### What the task asks:
Return the material exactly, first line through the line containing "C = scene.collection", and nothing more. Pictures stay out.
------------
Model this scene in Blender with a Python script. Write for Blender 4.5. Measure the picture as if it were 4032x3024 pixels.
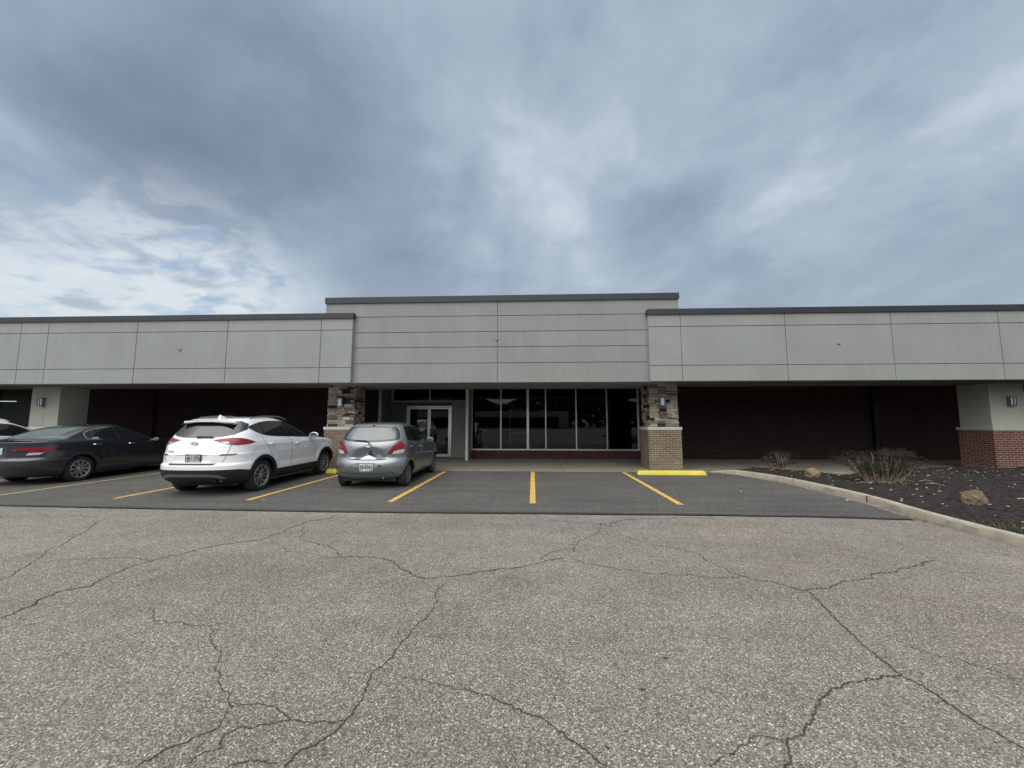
import bpy, bmesh, math, random
import numpy as np
from mathutils import Vector, Matrix, geometry
from mathutils.bvhtree import BVHTree
R = math.radians
random.seed(7)
for o in list(bpy.data.objects): bpy.data.objects.remove(o)
scene = bpy.context.scene
C = scene.collection

# ------------------------------------------------------------------ camera
cam_d = bpy.data.cameras.new("camera"); cam = bpy.data.objects.new("camera", cam_d); C.objects.link(cam)
cam.location = (0, 0, 1.545); cam.rotation_euler = (R(95.5), 0, R(2.604))
cam_d.sensor_width = 36; cam_d.lens = 13.527; cam_d.clip_start = .05; cam_d.clip_end = 3000
scene.camera = cam
scene.render.resolution_x = 1024; scene.render.resolution_y = 768
scene.view_settings.view_transform = 'Standard'; scene.view_settings.look = 'None'
scene.view_settings.gamma = 1; scene.view_settings.use_curve_mapping = False
scene.view_settings.exposure = 0.0

# ------------------------------------------------------------------ node helper
class NT:
    def __init__(s, tree): s.t = tree
    def n(s, typ, inputs=None, **kw):
        nd = s.t.nodes.new(typ)
        for k, v in kw.items(): setattr(nd, k, v)
        for k, v in (inputs or {}).items():
            sock = nd.inputs[k]
            if isinstance(v, bpy.types.NodeSocket): s.t.links.new(v, sock)
            else: sock.default_value = v
        return nd
    def math(s, op, a, b=None, clamp=False):
        i = {0: a}
        if b is not None: i[1] = b
        return s.n('ShaderNodeMath', i, operation=op, use_clamp=clamp).outputs[0]
    def ramp(s, fac, stops, interp='LINEAR'):
        nd = s.n('ShaderNodeValToRGB', {0: fac}); cr = nd.color_ramp; cr.interpolation = interp
        while len(cr.elements) < len(stops): cr.elements.new(.5)
        for e, (p, c) in zip(cr.elements, stops): e.position = p; e.color = (*c, 1) if len(c) == 3 else c
        return nd.outputs[0]
    def mix(s, fac, a, b, mode='MIX'):
        nd = s.n('ShaderNodeMix', data_type='RGBA', blend_type=mode)
        for k, v in ((0, fac), (6, a), (7, b)):
            if isinstance(v, bpy.types.NodeSocket): s.t.links.new(v, nd.inputs[k])
            else: nd.inputs[k].default_value = (*v, 1) if (k and len(v) == 3) else v
        return nd.outputs[2]
    def noise(s, vec, scale, detail=3, rough=.5, dist=0):
        return s.n('ShaderNodeTexNoise', {'Vector': vec, 'Scale': scale, 'Detail': detail, 'Roughness': rough, 'Distortion': dist})
    def maprange(s, v, a, b, c=0., d=1., smooth=False):
        return s.n('ShaderNodeMapRange', {0: v, 1: a, 2: b, 3: c, 4: d}, interpolation_type='SMOOTHSTEP' if smooth else 'LINEAR').outputs[0]

# ------------------------------------------------------------------ world: broken overcast
SUN_EL, SUN_AZ = R(58), R(200)      # azimuth measured from +Y towards +X: high, behind the camera, a little to the left
w = bpy.data.worlds.new("World"); scene.world = w; w.use_nodes = True
nt = NT(w.node_tree); w.node_tree.nodes.clear()
geo = nt.n('ShaderNodeTexCoord').outputs['Generated']
D = nt.n('ShaderNodeVectorMath', {0: geo}, operation='NORMALIZE').outputs[0]
sep = nt.n('ShaderNodeSeparateXYZ', {0: D})
zc = nt.math('MAXIMUM', sep.outputs[2], 0.0)
den = nt.math('ADD', zc, .30)
px = nt.math('DIVIDE', sep.outputs[0], den); py = nt.math('DIVIDE', sep.outputs[1], den)
P = nt.n('ShaderNodeCombineXYZ', {0: px, 1: py, 2: 0.0}).outputs[0]
warp = nt.noise(P, 0.5, 3, .5)
wv = nt.n('ShaderNodeVectorMath', {0: warp.outputs['Color'], 1: (.5, .5, .5)}, operation='SUBTRACT').outputs[0]
wv = nt.n('ShaderNodeVectorMath', {0: wv, 'Scale': .6}, operation='SCALE').outputs[0]
PW = nt.n('ShaderNodeVectorMath', {0: P, 1: wv}, operation='ADD').outputs[0]
mp = nt.n('ShaderNodeMapping', {'Vector': PW, 'Rotation': (0, 0, R(12)), 'Scale': (1.1, .85, 1)}).outputs[0]
big = nt.noise(mp, .95, 5, .45, .15).outputs[0]
mid = nt.noise(nt.n('ShaderNodeMapping', {'Vector': PW, 'Rotation': (0, 0, R(-35)), 'Scale': (1.15, .85, 1)}).outputs[0], 3.0, 8, .47, .05).outputs[0]
puff = nt.noise(nt.n('ShaderNodeVectorMath', {0: PW, 1: (5.3, 2.1, 0.)}, operation='ADD').outputs[0], 8.5, 6, .55, .35).outputs[0]
lum = nt.math('MULTIPLY_ADD', nt.math('SUBTRACT', big, .5), 1.0); lum.node.inputs[2].default_value = .51
lum = nt.math('ADD', lum, nt.math('MULTIPLY', nt.math('SUBTRACT', mid, .5), .75))
lum = nt.math('ADD', lum, nt.math('MULTIPLY', nt.math('SUBTRACT', puff, .5), .28))
# where the cloud deck is thinner (positive) or thicker (negative): directions in the sky
LOBES = [((-.77, .60, .14), .12, .38, .40), ((-.56, .79, .20), .06, .28, .30), ((-.657, .50, .60), .15, .5, -.16), ((-.72, .56, .40), .05, .25, -.06), ((-.08, .84, .54), .05, .34, .18), ((.01, .68, .74), .08, .45, .15), ((.10, .88, .42), .02, .16, .12),
         ((.62, .57, .54), .10, .55, .14), ((-.42, .74, .50), .12, .50, -.17), ((.30, .86, .40), .05, .30, -.05),
         ((-.68, .45, .60), .1, .5, -.10), ((.12, .93, .36), .04, .2, .10), ((-.1, .2, .97), .3, .9, .08)]
for d, r0, r1, a in LOBES:
    dv = Vector(d).normalized()
    dist = nt.n('ShaderNodeVectorMath', {0: D, 1: tuple(dv)}, operation='DISTANCE').outputs[1]
    dist = nt.math('ADD', dist, nt.math('MULTIPLY', nt.math('SUBTRACT', mid, .5), .35))
    lum = nt.math('ADD', lum, nt.maprange(dist, r0, r1, a, 0., True))
cloud = nt.ramp(lum, [(0.0, (.18, .225, .29)), (.28, (.24, .298, .385)), (.48, (.315, .39, .485)), (.68, (.44, .525, .63)), (.88, (.68, .75, .82)), (1.0, (.86, .91, .94))])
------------
### Complete output:
Model this scene in Blender with a Python script. Write for Blender 4.5. Measure the picture as if it were 4032x3024 pixels.
import bpy, bmesh, math, random
import numpy as np
from mathutils import Vector, Matrix, geometry
from mathutils.bvhtree import BVHTree
R = math.radians
random.seed(7)
for o in list(bpy.data.objects): bpy.data.objects.remove(o)
scene = bpy.context.scene
C = scene.collection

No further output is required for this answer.